REQUIREMENT: Extract each line from the entries below that has the string "Blender" in it.

ROWS:
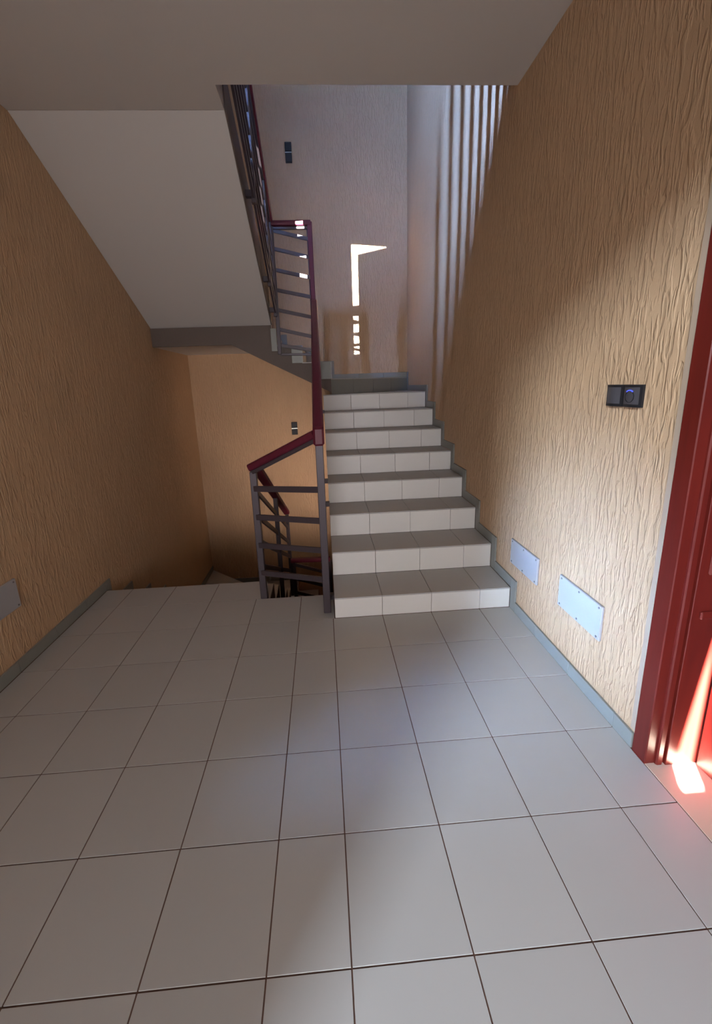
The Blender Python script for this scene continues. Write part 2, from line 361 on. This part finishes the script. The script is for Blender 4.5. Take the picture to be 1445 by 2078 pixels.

--

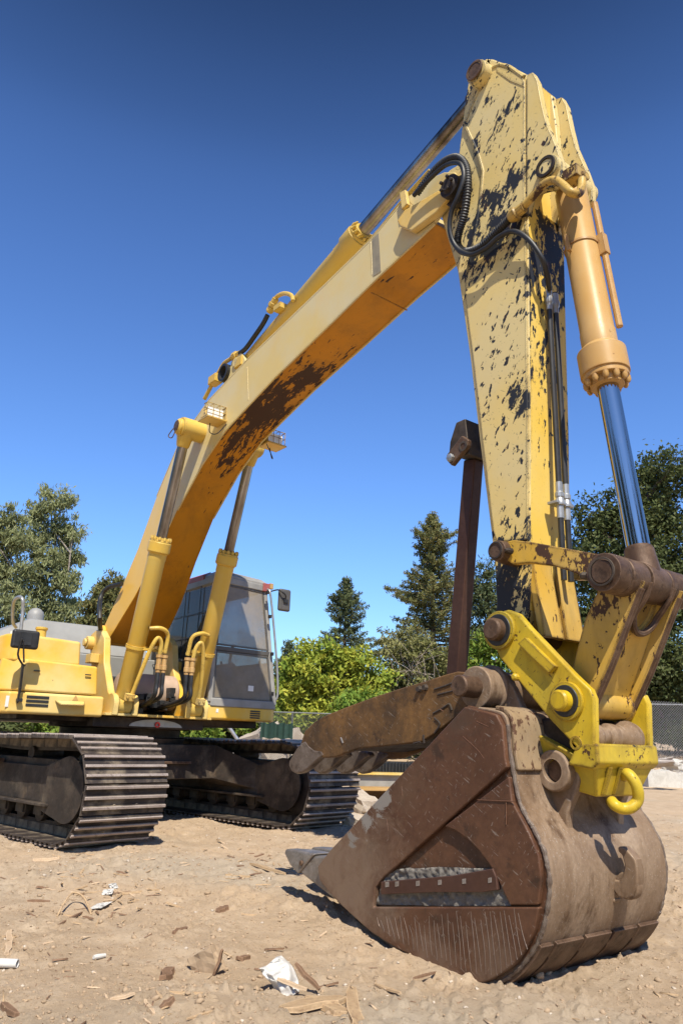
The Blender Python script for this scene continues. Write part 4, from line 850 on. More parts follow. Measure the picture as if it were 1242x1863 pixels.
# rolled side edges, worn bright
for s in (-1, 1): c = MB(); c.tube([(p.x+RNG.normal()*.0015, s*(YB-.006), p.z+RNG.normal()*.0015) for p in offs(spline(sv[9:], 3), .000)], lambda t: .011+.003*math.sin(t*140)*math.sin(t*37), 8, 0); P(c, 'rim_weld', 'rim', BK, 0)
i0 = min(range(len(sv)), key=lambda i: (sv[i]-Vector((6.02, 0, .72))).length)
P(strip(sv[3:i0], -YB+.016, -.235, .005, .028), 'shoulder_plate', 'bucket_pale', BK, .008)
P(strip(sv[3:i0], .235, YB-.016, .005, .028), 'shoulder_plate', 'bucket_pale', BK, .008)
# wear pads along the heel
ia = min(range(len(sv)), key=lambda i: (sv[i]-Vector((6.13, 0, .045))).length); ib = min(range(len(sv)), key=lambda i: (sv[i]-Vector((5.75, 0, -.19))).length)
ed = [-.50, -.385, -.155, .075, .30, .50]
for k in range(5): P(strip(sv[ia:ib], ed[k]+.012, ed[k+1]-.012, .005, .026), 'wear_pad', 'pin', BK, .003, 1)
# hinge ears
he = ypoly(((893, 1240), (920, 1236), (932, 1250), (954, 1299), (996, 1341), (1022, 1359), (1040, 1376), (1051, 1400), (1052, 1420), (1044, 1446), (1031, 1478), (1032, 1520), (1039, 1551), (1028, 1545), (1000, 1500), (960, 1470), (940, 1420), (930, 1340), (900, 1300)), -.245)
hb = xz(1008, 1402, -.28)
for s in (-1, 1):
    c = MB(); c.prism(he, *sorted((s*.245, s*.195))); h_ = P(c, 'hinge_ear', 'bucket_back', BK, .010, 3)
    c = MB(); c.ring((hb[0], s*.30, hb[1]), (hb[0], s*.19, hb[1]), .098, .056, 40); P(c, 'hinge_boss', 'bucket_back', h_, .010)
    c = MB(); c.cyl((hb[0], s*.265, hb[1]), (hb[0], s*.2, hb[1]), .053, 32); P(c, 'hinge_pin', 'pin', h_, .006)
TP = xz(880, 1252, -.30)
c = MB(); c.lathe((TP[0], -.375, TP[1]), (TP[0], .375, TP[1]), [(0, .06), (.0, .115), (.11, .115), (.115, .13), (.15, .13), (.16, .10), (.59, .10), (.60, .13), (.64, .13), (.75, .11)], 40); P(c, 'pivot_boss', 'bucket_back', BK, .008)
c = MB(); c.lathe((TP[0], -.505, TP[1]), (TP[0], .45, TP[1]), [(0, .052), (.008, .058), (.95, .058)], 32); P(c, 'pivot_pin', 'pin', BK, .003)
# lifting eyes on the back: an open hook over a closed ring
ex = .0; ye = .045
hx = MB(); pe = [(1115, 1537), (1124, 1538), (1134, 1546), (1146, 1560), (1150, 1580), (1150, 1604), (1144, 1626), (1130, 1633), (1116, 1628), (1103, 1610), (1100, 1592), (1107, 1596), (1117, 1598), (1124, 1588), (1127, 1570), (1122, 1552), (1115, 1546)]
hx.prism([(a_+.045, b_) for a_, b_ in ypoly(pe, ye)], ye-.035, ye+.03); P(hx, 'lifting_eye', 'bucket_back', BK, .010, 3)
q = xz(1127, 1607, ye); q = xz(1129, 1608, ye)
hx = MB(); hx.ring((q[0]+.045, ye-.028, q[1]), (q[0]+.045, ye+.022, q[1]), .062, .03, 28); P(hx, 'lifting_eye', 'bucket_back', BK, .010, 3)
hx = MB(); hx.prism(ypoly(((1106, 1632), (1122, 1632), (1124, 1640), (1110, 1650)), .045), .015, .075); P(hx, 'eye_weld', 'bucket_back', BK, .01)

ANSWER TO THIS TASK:
The Blender Python script for this scene continues. Write part 2, from line 361 on. This part finishes the script. The script is for Blender 4.5. Take the picture to be 1445 by 2078 pixels.
The Blender Python script for this scene continues. Write part 4, from line 850 on. More parts follow. Measure the picture as if it were 1242x1863 pixels.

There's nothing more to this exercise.